WORK TO BE COMPLETED: In the records below, find the line holding "i in range(3)],'bare':[bare(20+i,14,8,M_bare,.022)"; copy it and every line after it to the end, omitting all images.

■ ■ ■ ■ ■

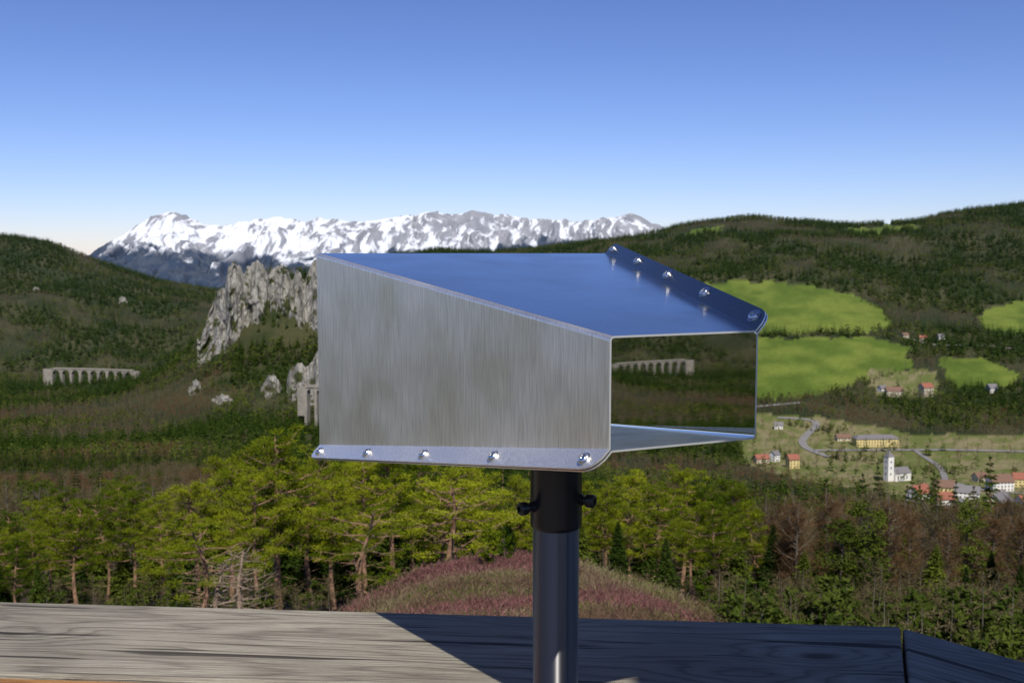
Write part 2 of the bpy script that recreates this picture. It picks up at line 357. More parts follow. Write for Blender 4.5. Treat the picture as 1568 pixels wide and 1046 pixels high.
def near_pine(seed,kind=0,h=11.):
    random.seed(seed); g=np.random.default_rng(seed); mb=MB(); sparse=kind>0
    bx_,by=random.uniform(-.6,.6),random.uniform(-.3,.3)
    tp=[(bx_*math.sin(k*.5),by*math.sin(k*.7),h*k/8-.4) for k in range(9)]; tp[0]=(0,0,-.8)
    rb=.22 if kind<2 else .26
    mb.tube(tp,[rb-(rb-.045)/8*k for k in range(9)],8)
    def at(f):
        k=min(7,int(f*8)); u=f*8-k; return Vector(tp[k]).lerp(Vector(tp[k+1]),u)
    C=[];Dr=[];nl=(34,20,30)[kind]
    lo=(random.uniform(.32,.46),.34,.12)[kind]
    for k in range(nl):
        f=lo+(1-lo)*((k+random.random()*.9)/nl); a=k*2.4+random.uniform(-.6,.6)
        env=math.sin(math.pi*min(1,.25+.72*((f-lo)/(1-lo))))**.6
        l=(2.5*env+.3)*random.uniform(.55,1.2)*(1.1 if sparse else 1)
        p0=at(f); up=random.uniform(-.05,.30)+1.2*max(0,f-.75)
        d=Vector((math.cos(a),math.sin(a),up)).normalized()
        p1=p0+d*l*.5+Vector((random.gauss(0,.12),random.gauss(0,.12),random.gauss(-.05,.1))); p2=p0+d*l+Vector((random.gauss(0,.2),random.gauss(0,.2),l*.2))
        mb.tube([p0,p1,p2],[.05+.015*l,.035,.014],4)
        npad=(0 if kind==2 else 2 if sparse else 4) if l>1 else (0 if kind==2 else 2)
        for q in range(npad):
            u=1.05-q*.22+random.uniform(-.08,.08)
            c=(p0.lerp(p1,u*2) if u<.5 else p1.lerp(p2,u*2-1)); off=Vector((random.gauss(0,.22),random.gauss(0,.22),.12))*(.5+l*.35)
            c2=c+off; mb.tube([c,c2],[.016,.006],3)
            R=random.uniform(.28,.50)*(.8+.25*env); nn=int(100*(R/.4)**1.6)
            off_=g.normal(size=(nn,3))*np.array((R*.55,R*.55,R*.26))
            dd=off_*1.2+g.normal(size=(nn,3))*.35; dd[:,2]=np.abs(dd[:,2])*.7+.18
            C.append(np.array(c2)[None]+off_); Dr.append(dd)
        if sparse or f<.6:
            for q in range(3 if kind<2 else 6):
                c=p0.lerp(p1,random.random()*1.2) if random.random()<.5 else p1.lerp(p2,random.random()); dq=Vector((random.gauss(0,1),random.gauss(0,1),random.gauss(-.1,.5))).normalized()
                mb.tube([c,c+dq*random.uniform(.4,1.)],[.022,.008],3)
    for k in range(14):
        f=random.uniform(.06,.42); a=random.uniform(0,6.28); p0=at(f); l=random.uniform(.4,1.7)
        mb.tube([p0,p0+Vector((math.cos(a)*l,math.sin(a)*l,random.uniform(-.2,.3)))],[.03,.008],3)
    if C:
        C=np.concatenate(C);Dr=np.concatenate(Dr)
        mb.tris(C,Dr,g.uniform(.13,.25,len(C)),g.uniform(.045,.075,len(C)))
    o=mesh_obj('pine_proto',mb.V,mb.F,[M_dead if kind==2 else M_bark,M_pine],mb.M,link=False); return o.data
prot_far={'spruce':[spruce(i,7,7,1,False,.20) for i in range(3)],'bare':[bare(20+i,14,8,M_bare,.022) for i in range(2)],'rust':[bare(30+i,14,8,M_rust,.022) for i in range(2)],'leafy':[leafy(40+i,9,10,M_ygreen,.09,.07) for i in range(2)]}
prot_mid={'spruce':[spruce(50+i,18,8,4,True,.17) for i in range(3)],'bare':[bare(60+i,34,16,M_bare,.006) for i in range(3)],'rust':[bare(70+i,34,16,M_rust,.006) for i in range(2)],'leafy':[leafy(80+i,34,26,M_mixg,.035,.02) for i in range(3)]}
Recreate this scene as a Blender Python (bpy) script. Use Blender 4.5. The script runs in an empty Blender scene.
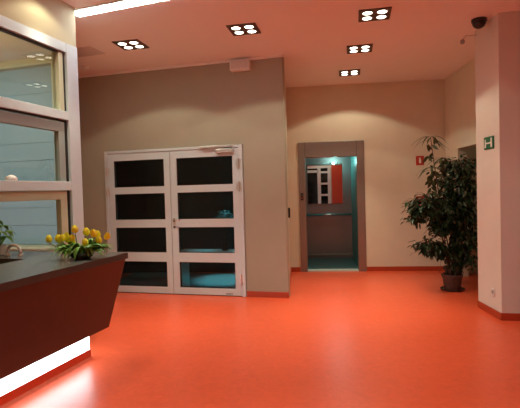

■ ■ ■ ■ ■

PROBLEM SOLUTION:
prot_far={'spruce':[spruce(i,7,7,1,False,.20) for i in range(3)],'bare':[bare(20+i,14,8,M_bare,.022) for i in range(2)],'rust':[bare(30+i,14,8,M_rust,.022) for i in range(2)],'leafy':[leafy(40+i,9,10,M_ygreen,.09,.07) for i in range(2)]}
prot_mid={'spruce':[spruce(50+i,18,8,4,True,.17) for i in range(3)],'bare':[bare(60+i,34,16,M_bare,.006) for i in range(3)],'rust':[bare(70+i,34,16,M_rust,.006) for i in range(2)],'leafy':[leafy(80+i,34,26,M_mixg,.035,.02) for i in range(3)]}
Recreate this scene as a Blender Python (bpy) script. Use Blender 4.5. The script runs in an empty Blender scene.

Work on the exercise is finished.